Robles: Hello Ms. Lindsay! How are you this evening? Nice to be speaking with you again.

Lindsay: I’m doing great. Thanks so much for having me on the show again.

Robles: Listen. As the results are coming in what can you tell us about what you’ve seen?

Lindsay: I’ve been on this two month tour I’m the 2012 Candidate for President for the Party for Socialism and Liberation. I’ve been all over the country talking to people about the issues and I can tell you that people are very fed up with the system. They are fed up with the capitalist system and with the overt domination of the biggest banks and corporations over our political system as well.

I was speaking to a class of college kids yesterday and I asked them what they thought should be the two biggest issues in 2012 elections. And almost every single student said jobs for poor people and racist police brutality. And those are the two issues that have rarely if ever come up amongst the two candidates. And I can tell you for a fact that the two major candidates have not spoken about police brutality at all.

So, what they are talking about is so far from the reality of what working people in the US are dealing with. And I think we are going to see a great expression of the frustration that the American people are feeling right now in this election.

Robles: What do you know about irregularities in the voting process at the polling stations? We’ve had some reports of, for example: electronic voting machines where people were voting for Obama and it is coming up for Romney. Have you heard anything like that?

Lindsay: Yes, I’ve heard some things about that. I think the bigger issue is the corruption in the way the system is setup. I think there’s a great deal of corruption in the way that these candidates spend $2.5 billion and all of that money comes from the banks and corporations. You know, fundamentally this election is rigged, even before we get to the problems of voter suppression and right-wing voter interference.

Robles: What do you think about the results?

Lindsay: Well, we’re seeing a great deal of turnout for Obama. I think that a lot of people are afraid of the right-wing Republicans. A lot of people especially on the East Coast which is very diverse and has a lot of urban centers, a lot of people are afraid, as we talked about last time, the racism and the strong, strong anti-worker and anti-poor sentiment they see in the Republican Party. And I think that they are voting against that more so than voting for the fundamentally dissatisfying program of the Democrat Party.

Robles: This year third party candidates had a lot of problems. You’ve had a lot of problems with media coverage etc. Do you think you’ve made some inroads this year?

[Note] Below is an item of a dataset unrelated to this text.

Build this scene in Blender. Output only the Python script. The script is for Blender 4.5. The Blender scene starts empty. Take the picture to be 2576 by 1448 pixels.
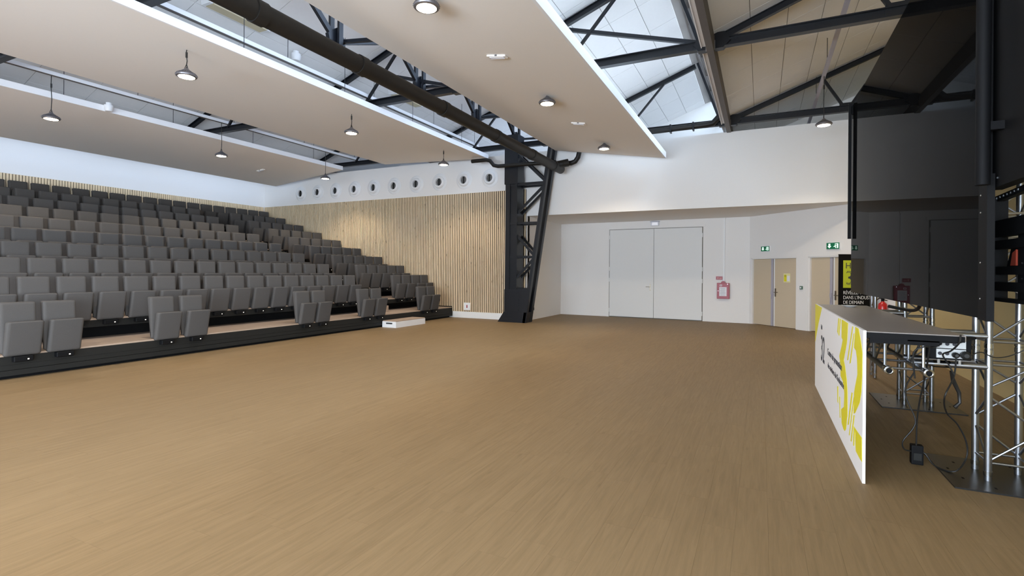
import bpy, math, random
from math import sin, cos, pi, radians as R
from mathutils import Vector, Matrix
random.seed(7)
S = bpy.context.scene
COL = S.collection
# ------------------------------------------------------------------ camera
F, YAW, ROLL, PY, H = 1285.58, 0.453803, 0.00781175, 682.807, 1.62
fw = Vector((cos(YAW), sin(YAW), 0)); rt = Vector((sin(YAW), -cos(YAW), 0)); up = Vector((0, 0, 1))
r2 = cos(ROLL)*rt + sin(ROLL)*up; u2 = -sin(ROLL)*rt + cos(ROLL)*up
cd = bpy.data.cameras.new('camera'); cam = bpy.data.objects.new('camera', cd); COL.objects.link(cam)
cam.matrix_world = Matrix(((r2.x, u2.x, -fw.x, 0), (r2.y, u2.y, -fw.y, 0), (r2.z, u2.z, -fw.z, H), (0, 0, 0, 1)))
cd.sensor_width = 36; cd.lens = F/2576*36; cd.shift_y = -(724-PY)/2576
cd.clip_start = .05; cd.clip_end = 200
S.camera = cam
# ------------------------------------------------------------------ sky, exposure
W = bpy.data.worlds.new('sky'); S.world = W; W.use_nodes = True
bg = W.node_tree.nodes['Background']
SKY = 29.0
bg.inputs[0].default_value = (.78, .87, 1.0, 1); bg.inputs[1].default_value = SKY
S.view_settings.view_transform = 'Standard'; S.view_settings.look = 'None'
S.view_settings.gamma = 1; S.view_settings.use_curve_mapping = False
S.view_settings.exposure = 0.0
LAMP = 50.0             # emission of a high-bay lens
BEAM = 330.0            # watts of its downward beam
S.cycles.use_denoising = True
S.cycles.max_bounces = 10; S.cycles.diffuse_bounces = 6; S.cycles.glossy_bounces = 3
S.cycles.transparent_max_bounces = 12; S.cycles.sample_clamp_indirect = 6
S.cycles.caustics_reflective = False; S.cycles.caustics_refractive = False

# ------------------------------------------------------------------ materials
def mat(name, col, rough=.6, metal=0., spec=.5, noise=None, bump=0., bscale=60., emit=0., coat=0.):
    m = bpy.data.materials.new(name); m.use_nodes = True
    nt = m.node_tree; b = nt.nodes['Principled BSDF']
    b.inputs['Base Color'].default_value = (*col, 1); b.inputs['Roughness'].default_value = rough
    b.inputs['Metallic'].default_value = metal; b.inputs['Specular IOR Level'].default_value = spec
    if coat: b.inputs['Coat Weight'].default_value = coat; b.inputs['Coat Roughness'].default_value = .08
    if emit: b.inputs['Emission Color'].default_value = (*col, 1); b.inputs['Emission Strength'].default_value = emit
    if noise or bump:
        tc = nt.nodes.new('ShaderNodeTexCoord')
        n = nt.nodes.new('ShaderNodeTexNoise'); n.inputs['Scale'].default_value = bscale; n.inputs['Detail'].default_value = 4
        nt.links.new(tc.outputs['Object'], n.inputs['Vector'])
        if noise:
            mx = nt.nodes.new('ShaderNodeMix'); mx.data_type = 'RGBA'
            mx.inputs['A'].default_value = (*[c*(1-noise) for c in col], 1); mx.inputs['B'].default_value = (*[min(1, c*(1+noise)) for c in col], 1)
            nt.links.new(n.outputs['Fac'], mx.inputs['Factor']); nt.links.new(mx.outputs['Result'], b.inputs['Base Color'])
        if bump:
            bp = nt.nodes.new('ShaderNodeBump'); bp.inputs['Strength'].default_value = bump; bp.inputs['Distance'].default_value = .004
            nt.links.new(n.outputs['Fac'], bp.inputs['Height']); nt.links.new(bp.outputs['Normal'], b.inputs['Normal'])
    return m

def wood(name, c1, c2, axis, stretch, scale, rnd, knots=0., rough=.5, kcol=(.1, .055, .025), spec=.4):
    """grain drawn out along axis in world space, with a tone of its own per piece"""
    m = bpy.data.materials.new(name); m.use_nodes = True; nt = m.node_tree; L = nt.links.new
    b = nt.nodes['Principled BSDF']; b.inputs['Roughness'].default_value = rough; b.inputs['Specular IOR Level'].default_value = spec
    g = nt.nodes.new('ShaderNodeNewGeometry'); oi = nt.nodes.new('ShaderNodeObjectInfo')
    at = nt.nodes.new('ShaderNodeAttribute'); at.attribute_name = 'pid'
    ad = nt.nodes.new('ShaderNodeMath'); ad.operation = 'ADD'; L(oi.outputs['Random'], ad.inputs[0]); L(at.outputs['Fac'], ad.inputs[1])
    wn = nt.nodes.new('ShaderNodeTexWhiteNoise'); wn.noise_dimensions = '1D'; L(ad.outputs[0], wn.inputs['W'])
    mp = nt.nodes.new('ShaderNodeMapping')
    sc = [scale]*3; sc[axis] = scale/stretch; mp.inputs['Scale'].default_value = sc
    L(g.outputs['Position'], mp.inputs['Vector'])
    off = nt.nodes.new('ShaderNodeVectorMath'); off.operation = 'MULTIPLY_ADD'
    L(wn.outputs['Color'], off.inputs[0]); off.inputs[1].default_value = (37, 37, 37); L(mp.outputs[0], off.inputs[2])
    n = nt.nodes.new('ShaderNodeTexNoise'); n.inputs['Scale'].default_value = 1; n.inputs['Detail'].default_value = 5; n.inputs['Roughness'].default_value = .62
    n.inputs['Distortion'].default_value = .5
    L(off.outputs[0], n.inputs['Vector'])
    cr = nt.nodes.new('ShaderNodeValToRGB'); cr.color_ramp.elements[0].position = .3; cr.color_ramp.elements[1].position = .72
    cr.color_ramp.elements[0].color = (*c1, 1); cr.color_ramp.elements[1].color = (*c2, 1)
    L(n.outputs['Fac'], cr.inputs[0])
    tone = nt.nodes.new('ShaderNodeMapRange'); tone.inputs['To Min'].default_value = 1-rnd; tone.inputs['To Max'].default_value = 1+rnd
    L(wn.outputs['Value'], tone.inputs['Value'])
    vm = nt.nodes.new('ShaderNodeVectorMath'); vm.operation = 'SCALE'; L(cr.outputs[0], vm.inputs[0]); L(tone.outputs[0], vm.inputs['Scale'])
    out = vm.outputs[0]
    if knots:
        mk = nt.nodes.new('ShaderNodeMapping'); sk = [9.]*3; sk[axis] = 2.2; mk.inputs['Scale'].default_value = sk; L(g.outputs['Position'], mk.inputs['Vector'])
        v = nt.nodes.new('ShaderNodeTexVoronoi'); v.inputs['Scale'].default_value = 1; L(mk.outputs[0], v.inputs['Vector'])
        kr = nt.nodes.new('ShaderNodeMapRange'); kr.inputs['From Min'].default_value = .03; kr.inputs['From Max'].default_value = .14
        kr.inputs['To Min'].default_value = knots; kr.inputs['To Max'].default_value = 0; L(v.outputs['Distance'], kr.inputs['Value'])
        mx = nt.nodes.new('ShaderNodeMix'); mx.data_type = 'RGBA'; L(kr.outputs[0], mx.inputs['Factor']); L(out, mx.inputs['A']); mx.inputs['B'].default_value = (*kcol, 1)
        out = mx.outputs['Result']
    L(out, b.inputs['Base Color'])
    return m

M = {
 'wall': mat('wall_paint', (.84, .82, .795), .85, spec=.2, noise=.015, bump=.05, bscale=40),
 'ochre': mat('ochre_wall_paint', (.62, .50, .26), .85, spec=.2, noise=.02, bscale=8),
 'cloud': mat('acoustic_cloud_felt', (.90, .865, .82), .95, spec=.1, noise=.012, bscale=25),
 'cloudedge': mat('cloud_edge_paint', (.90, .90, .91), .8, spec=.2, noise=.01, bscale=10),
 'roof': mat('roof_panel_white', (.88, .87, .86), .9, spec=.15, noise=.02, bscale=14),
 'joint': mat('roof_joint_grey', (.42, .40, .38), .9, spec=.1, noise=.05),
 'floor': wood('vinyl_plank_floor', (.205, .140, .072), (.262, .182, .098), 0, 16, 34, .022, knots=.35, rough=.55, kcol=(.15, .095, .045), spec=.16),
 'floorgap': mat('floor_joint', (.20, .135, .07), .8, noise=.1),
 'deck': wood('platform_vinyl', (.36, .27, .20), (.47, .36, .275), 0, 12, 14, .02, rough=.5),
 'slat': wood('pine_slat', (.70, .535, .335), (.88, .725, .50), 2, 16, 30, .06, knots=.75, rough=.65, spec=.2),
 'felt': mat('dark_brown_felt', (.030, .020, .014), .95, spec=.05, noise=.2, bscale=80),
 'steel': mat('black_painted_steel', (.007, .008, .011), .34, spec=.4, noise=.2, bump=.08, bscale=30),
 'pipe': mat('black_pipe', (.012, .0105, .009), .5, spec=.35, noise=.25, bscale=12),
 'gutter': mat('grey_gutter_paint', (.12, .105, .095), .6, noise=.08, bscale=10),
 'black': mat('matte_black', (.0045, .0045, .005), .65, spec=.15, noise=.15, bscale=50),
 'fascia': mat('charcoal_fascia', (.017, .017, .0155), .55, spec=.2, noise=.1, bscale=20),
 'fabric': mat('grey_woven_fabric', (.092, .086, .081), .95, spec=.1, noise=.25, bump=.5, bscale=260),
 'white': mat('white_plastic', (.82, .82, .82), .4, noise=.01),
 'tray': mat('white_trunking', (.90, .90, .90), .4, noise=.01),
 'alu': mat('brushed_aluminium', (.37, .38, .40), .34, metal=1, noise=.06, bump=.02, bscale=30),
 'chrome': mat('chrome', (.55, .56, .57), .2, metal=1, noise=.02),
 'brass': mat('satin_handle', (.30, .26, .20), .35, metal=1, noise=.05),
 'beige': mat('beige_door_laminate', (.60, .50, .36), .55, spec=.3, noise=.02, bscale=18),
 'whitedoor': mat('white_door_paint', (.78, .78, .765), .6, spec=.25, noise=.01, bscale=10),
 'red': mat('red_lacquer', (.36, .035, .055), .4, noise=.06),
 'redgloss': mat('extinguisher_red', (.55, .02, .02), .22, noise=.04),
 'paper': mat('white_paper', (.80, .80, .85), .8, noise=.03, bscale=60),
 'ink': mat('print_ink', (.05, .05, .06), .8, noise=.1),
 'green': mat('exit_green', (.01, .20, .09), .4, noise=.03),
 'exitglow': mat('exit_pictogram_light', (.75, 1, .85), .4, emit=.9, noise=.01),
 'yellow': mat('print_yellow', (.80, .72, .02), .5, noise=.01),
 'lime': mat('banner_lime', (.52, .58, .03), .6, noise=.01),
 'top': mat('taupe_laminate', (.27, .235, .21), .4, spec=.4, noise=.06, bump=.03, bscale=50),
 'led': mat('small_step_light', (1, .93, .8), .4, emit=.9, noise=.01),
 'lens': mat('lamp_lens', (1, .80, .55), .5, emit=LAMP),
 'lampgrey': mat('lamp_die_cast', (.22, .21, .22), .4, metal=.6, noise=.08),
 'lumi': mat('beige_luminaire', (.62, .54, .36), .6, noise=.03),
 'cord': mat('black_cable', (.012, .011, .010), .5, noise=.1),
 'plateblk': mat('black_powder_plate', (.010, .010, .010), .36, noise=.2, bscale=15),
 'amber': mat('orange_red_fabric', (.30, .035, .012), .8, noise=.1),
 'socketface': mat('socket_panel_white', (.62, .63, .62), .4, noise=.02),
 'bluegrey': mat('grey_door_edge', (.42, .40, .46), .5, noise=.02),
}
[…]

Lindsay: Absolutely! I mean we’ve had an incredible amount of media coverage considering that the deck is so heavily stacked against us. I think it is kind of unprecedented the amount of positive media coverage we’ve gotten as openly Revolutionary Socialists running in this campaign. And I think that that media coverage is an expression of the material conditions that are facing people right now.

When there are so many people unemployed, when there are so many people suffering, unable to go to the doctor because they don’t have health insurance or being foreclosed or evicted from their apartments because they can’t pay their mortgage because they’ve been laid off and those kind of things. When you have that situation amongst so many people in the US then there is an opening, many people feel more kindly towards socialist politics, they feel more strongly about the class war because they feel the class war being enacted on them every day of their lives.

Reminder

Robles: What are your plans for the near future after the elections?

Lindsay: We are primarily concerned with building the struggle. We think it is so important to keep the pressure on, to keep the struggle going and keep fighting and organizing and protesting in the streets.

Obama and Romney have made it clear that regardless of who wins both candidates have agreed on a program of austerity. Both candidates plan to make deep cuts to medi-care to social security, to programs that our seniors and working people and poor people depend on. And if we don’t organize and fight back immediately these are the programs that we can lose and we will suffer greatly as a population.

So for us the important thing is mobilizing people as quickly as possible following this election to get out into the streets and fight to defend these programs that we rely on and fight for even greater economic and social equality.

Robles: In what ways will you be doing that?

Lindsay: We are organizers, we always building protests, always building the struggle. I don’t have specifics for you right now but we are definitely talking over a number of initiatives and a number of actions that we will be leading in cities and towns all across the US.

Robles: What percentage of votes would you say all third party candidates put together this time?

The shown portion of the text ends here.